#### What you need to do
Keep to the lines between the one holding "Continue the Blender" and the one holding "led('lilac white LED", inclusive, and write them out exactly.

(Scene script records)
******
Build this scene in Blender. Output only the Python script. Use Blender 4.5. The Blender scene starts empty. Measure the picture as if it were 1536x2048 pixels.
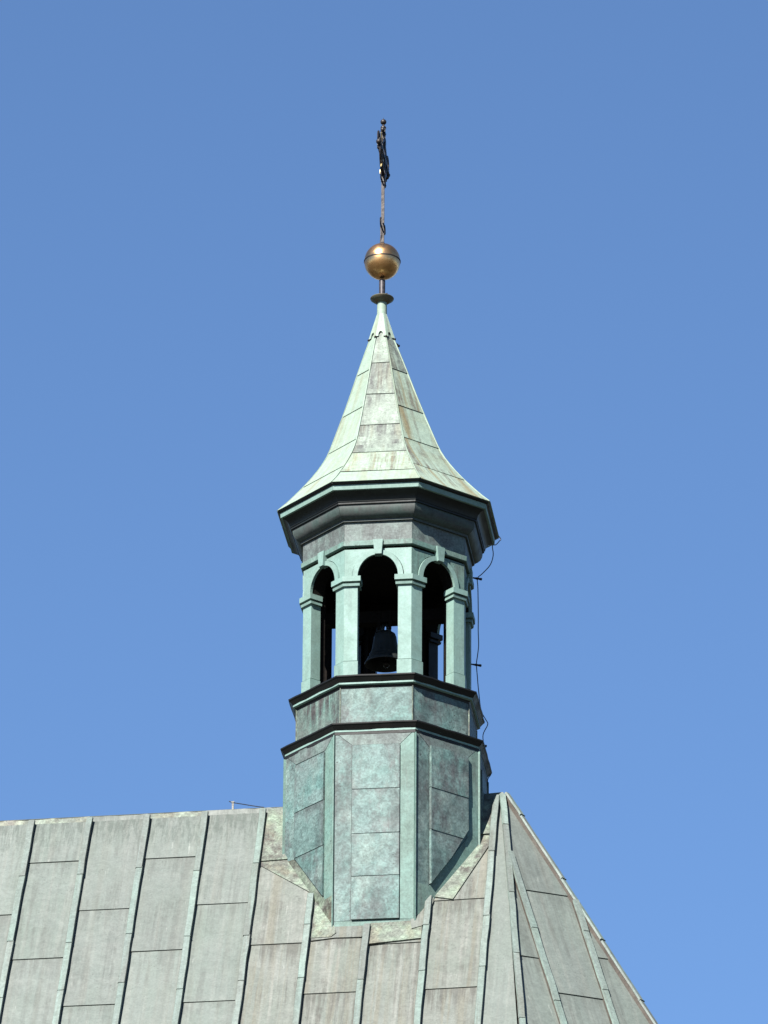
import bpy, bmesh, math, random
from mathutils import Vector, Matrix
random.seed(7)
S = bpy.context.scene
COL = S.collection
R = math.radians
ZR = 25.96                      # height of the roof ridge above the ground (m)

# ------------------------------------------------------------------ camera
cam_d = bpy.data.cameras.new('camera')
cam_d.sensor_fit = 'HORIZONTAL'
cam_d.sensor_width = 36.0
cam_d.lens = 12348.1 / 1536 * 36
cam_d.clip_start = 1.0
cam_d.clip_end = 9000
cam = bpy.data.objects.new('camera', cam_d)
COL.objects.link(cam)
ax = Matrix(((0.992888, 0.044523, 0.110415), (0.118917, -0.415338, -0.901861), (0.005706, 0.908577, -0.417679)))
cam.matrix_world = Matrix.Translation((7.28838, -59.89936, ZR - 24.3622)) @ ax.to_4x4()
S.camera = cam

# ------------------------------------------------------------------ sky, sun, exposure
SUN_EL, SUN_AZ = 41.0, -21.5     # azimuth measured from the roof's front normal (-Y) towards +X
w = bpy.data.worlds.new('World')
S.world = w
w.use_nodes = True
nt = w.node_tree
nt.nodes.clear()
sky = nt.nodes.new('ShaderNodeTexSky')
sky.sky_type = 'NISHITA'
sky.sun_disc = False
sky.sun_elevation = R(SUN_EL)
sky.sun_rotation = R(180 - SUN_AZ)
sky.altitude = 200
sky.air_density = 1.0
sky.dust_density = 0.1
sky.ozone_density = 7.4
bg = nt.nodes.new('ShaderNodeBackground')
bg.inputs['Strength'].default_value = 0.0505
wo = nt.nodes.new('ShaderNodeOutputWorld')
nt.links.new(sky.outputs[0], bg.inputs[0])
nt.links.new(bg.outputs[0], wo.inputs[0])
sd = bpy.data.lights.new('sun', 'SUN')
sd.energy = 5.0
sd.angle = R(0.53)
sd.color = (1.0, 0.965, 0.905)
sun = bpy.data.objects.new('sun', sd)
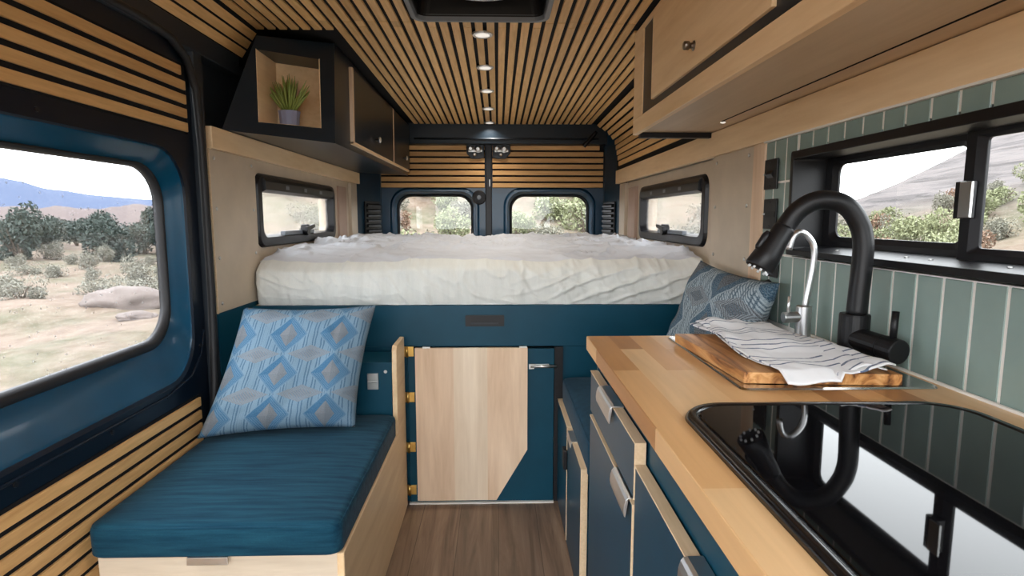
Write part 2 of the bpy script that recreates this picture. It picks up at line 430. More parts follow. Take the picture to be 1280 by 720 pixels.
# left cove, three battens
for i in range(3):
    t = (i + .5) / 3
    c = Vector((lerp(-.912, -.975, t), 0, lerp(1.868, 1.772, t)))
    d = Vector((-.063, 0, -.096)).normalized()
    slat(mb, (c.x, YF, c.z), (c.x, 2.33, c.z), d * .0155, Vector((d.z, 0, -d.x)) * 1.0)
# right cove and upper wall behind the overhead cupboard
prof = [(.715, 1.866), (.79, 1.80), (.832, 1.725), (.836, 1.495)]
run = []
acc = 0
for (a, b) in zip(prof, prof[1:]):
    L = math.hypot(b[0] - a[0], b[1] - a[1]); s = 0.0
    run.append((a, b, L))
tot = sum(r[2] for r in run); d0 = .022
while d0 < tot - .012:
    q = d0
    for a, b, L in run:
        if q <= L: break
        q -= L
    t = q / L; c = Vector((lerp(a[0], b[0], t), 0, lerp(a[1], b[1], t)))
    d = Vector((b[0] - a[0], 0, b[1] - a[1])).normalized()
    zdrop = .03 * max(0, c.z - 1.49) / .38
    slat(mb, (c.x, 2.305, c.z), (c.x, 4.02 + (c.z - 1.49) * .75, c.z - zdrop), d * .0150, Vector((-d.z, 0, d.x)))
    d0 += pitch
mb.build('slat_cladding', 'slat', ceil, bevel=.0012, segs=1)

# ------------------------------------------------------------------ roof vent
v = thing('roof_vent', (-.06, 1.92, 1.85), 'grey framed roof vent fan set in the slatted ceiling ahead of the light row', 'roof vent')
lp = lambda e, r: rr(VX0 - e, VX1 + e, VY0 - e, VY1 + e, r)
MB().loft([Z(1.872, lp(0, .05)), Z(1.853, lp(-.004, .05)), Z(1.8525, lp(-.020, .040)), Z(1.872, lp(-.026, .036)), Z(1.876, lp(-.026, .036))], ring=True).build('flange', 'grey_plastic', v, smooth=False, bevel=.002)
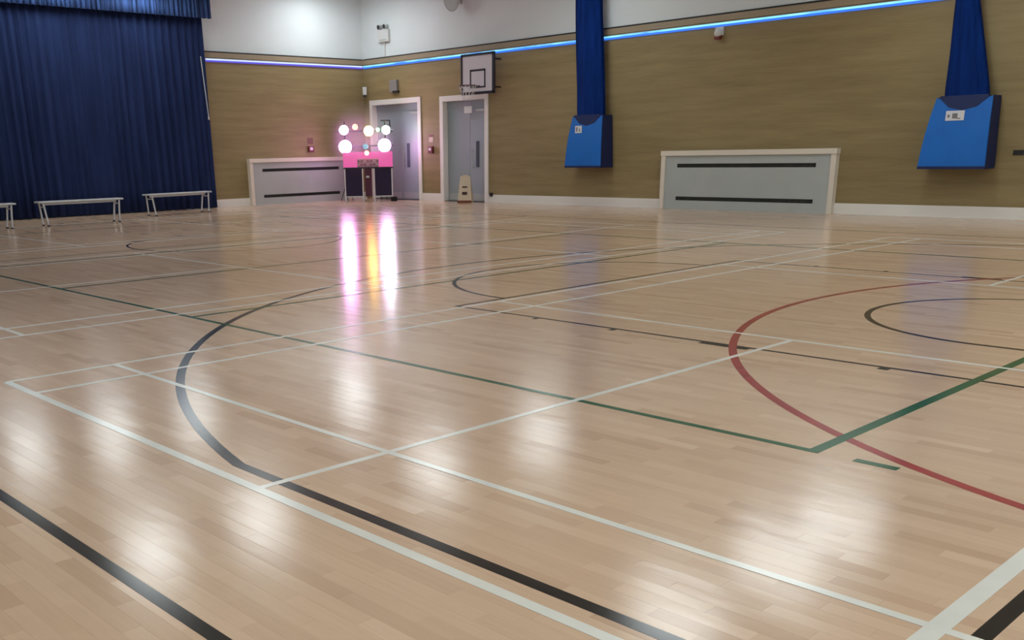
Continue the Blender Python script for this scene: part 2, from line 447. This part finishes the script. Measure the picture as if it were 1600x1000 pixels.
def led_core(name, s):
    """tape of many diodes that shift between cyan white and blue along its length"""
    m = emis(name, (0.4, 0.8, 1.0), s); nt = m.node_tree; b = nt.nodes['Principled BSDF']
    g = nt.nodes.new('ShaderNodeNewGeometry'); n = nt.nodes.new('ShaderNodeTexNoise'); n.inputs['Scale'].default_value = 1.3
    nt.links.new(g.outputs['Position'], n.inputs['Vector'])
    r = nt.nodes.new('ShaderNodeValToRGB'); nt.links.new(n.outputs[0], r.inputs[0])
    r.color_ramp.elements[0].position = 0.35; r.color_ramp.elements[0].color = (0.05, 0.28, 1, 1)
    r.color_ramp.elements[1].position = 0.6; r.color_ramp.elements[1].color = (0.25, 0.80, 1, 1)
    nt.links.new(r.outputs[0], b.inputs['Emission Color']); return m
M_led1 = led_core('led_tape_cyan', LED_POWER*0.45)
M_led2 = emis('led_diffuser_bloom_blue', (0.03, 0.18, 0.85), LED_POWER*0.33)
M_led3 = emis('led_tape_lilac', (0.45, 0.55, 1.0), LED_POWER*0.5)
M_led4 = emis('led_diffuser_bloom_violet', (0.13, 0.10, 0.9), LED_POWER*0.25)
led('pale blue LED strip running along the long right wall under the capping', (XW, YB+0.5, 3.90), (XW, YW-0.05, 3.90), M_led1, M_led2)
led('lilac white LED strip on the short wall beside the navy curtain', (12.52, YW, 3.90), (XW-0.05, YW, 3.90), M_led3, M_led4)

# ------------------------------------------------------------------ curtain, valance, slit strand
def pleats(name, x0, x1, y, z0, z1, amp, pitch, m, seed, parent=None, nz=10, lean=0.0, thick=0.02):
    rnd = random.Random(seed); bm = bmesh.new(); n = int((x1-x0)/pitch*8)
    ph = [rnd.uniform(0, 6.28) for _ in range(6)]
    rows = []
    for k in range(nz+1):
        v = k/nz; z = z0+(z1-z0)*v; row = []
        for i in range(n+1):
            u = i/n; x = x0+(x1-x0)*u
            xx = x+lean*(1-v)*math.sin(x*1.3+ph[3])
            q = 2*PI*xx/pitch+1.6*math.sin(xx*2.1+ph[0])+0.9*math.sin(xx*5.3+ph[1])
            a = amp*(0.75+0.35*math.sin(xx*1.7+ph[2]))*(0.75+0.25*(1-v))
            row.append(bm.verts.new((x, y+a*math.sin(q)+0.3*a*math.sin(2.3*q+ph[4]), z)))
        rows.append(row)
    for k in range(nz):
        for i in range(n): bm.faces.new((rows[k][i], rows[k][i+1], rows[k+1][i+1], rows[k+1][i]))
    o = link(name, bm, m, parent); smooth(o)
    md = o.modifiers.new('thickness', 'SOLIDIFY'); md.thickness = thick
    return o
cur = thing('stage_curtain', 'tall navy blue pleated curtain closing off the stage on the left', 'curtain', (4, 21.4, 0))
for k, (a, b) in enumerate(((-4.6, 4.05), (4.0, 12.38))):
    o = pleats('drape', a-4, b-4, (-0.03 if k else 0.03), 0.02, 5.95, 0.055, 0.21, M_navy, 3+k, cur, lean=0.05)
bm = bmesh.new(); tube(bm, (-8.6, 0, 6.0), (8.4, 0, 6.0), 0.03)
for k in range(18): tube(bm, (-8.5+k*0.99, 0, 6.0), (-8.5+k*0.99, 0, 6.3), 0.008)
link('curtain_rail', bm, M_grey, cur)
val = thing('curtain_valance', 'lighter blue gathered valance across the top of the navy curtain', 'valance', (4, 21.15, 0))
pleats('valance_cloth', -8.6, 8.52, 0, 4.88, 6.0, 0.05, 0.13, M_val, 9, val, nz=5, lean=0.02)
bm = bmesh.new(); tube(bm, (-8.6, 0, 6.03), (8.5, 0, 6.03), 0.025)
for k in range(18): tube(bm, (-8.5+k*0.99, 0, 6.03), (-8.5+k*0.99, 0, 6.3), 0.008)
link('valance_rail', bm, M_grey, val)
bm = bmesh.new(); prev = None
pts = [(8.20, -0.12, 3.95), (8.24, -0.13, 3.2), (8.29, -0.13, 2.45)]  # white strand added for the pale slit at the curtain edge
for a, b in zip(pts, pts[1:]): tube(bm, a, b, 0.011, n=6)
tube(bm, (8.29, -0.13, 2.35), (8.29, -0.13, 2.45), 0.022, 0.012)
link_o = link('slit_strand', bm, M_plast, cur); link_o['label'] = 'thin white strand added for the slit at the curtain edge'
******
#### Correct result
Continue the Blender Python script for this scene: part 2, from line 447. This part finishes the script. Measure the picture as if it were 1600x1000 pixels.
def led_core(name, s):
    """tape of many diodes that shift between cyan white and blue along its length"""
    m = emis(name, (0.4, 0.8, 1.0), s); nt = m.node_tree; b = nt.nodes['Principled BSDF']
    g = nt.nodes.new('ShaderNodeNewGeometry'); n = nt.nodes.new('ShaderNodeTexNoise'); n.inputs['Scale'].default_value = 1.3
    nt.links.new(g.outputs['Position'], n.inputs['Vector'])
    r = nt.nodes.new('ShaderNodeValToRGB'); nt.links.new(n.outputs[0], r.inputs[0])
    r.color_ramp.elements[0].position = 0.35; r.color_ramp.elements[0].color = (0.05, 0.28, 1, 1)
    r.color_ramp.elements[1].position = 0.6; r.color_ramp.elements[1].color = (0.25, 0.80, 1, 1)
    nt.links.new(r.outputs[0], b.inputs['Emission Color']); return m
M_led1 = led_core('led_tape_cyan', LED_POWER*0.45)
M_led2 = emis('led_diffuser_bloom_blue', (0.03, 0.18, 0.85), LED_POWER*0.33)
M_led3 = emis('led_tape_lilac', (0.45, 0.55, 1.0), LED_POWER*0.5)
M_led4 = emis('led_diffuser_bloom_violet', (0.13, 0.10, 0.9), LED_POWER*0.25)
led('pale blue LED strip running along the long right wall under the capping', (XW, YB+0.5, 3.90), (XW, YW-0.05, 3.90), M_led1, M_led2)
led('lilac white LED strip on the short wall beside the navy curtain', (12.52, YW, 3.90), (XW-0.05, YW, 3.90), M_led3, M_led4)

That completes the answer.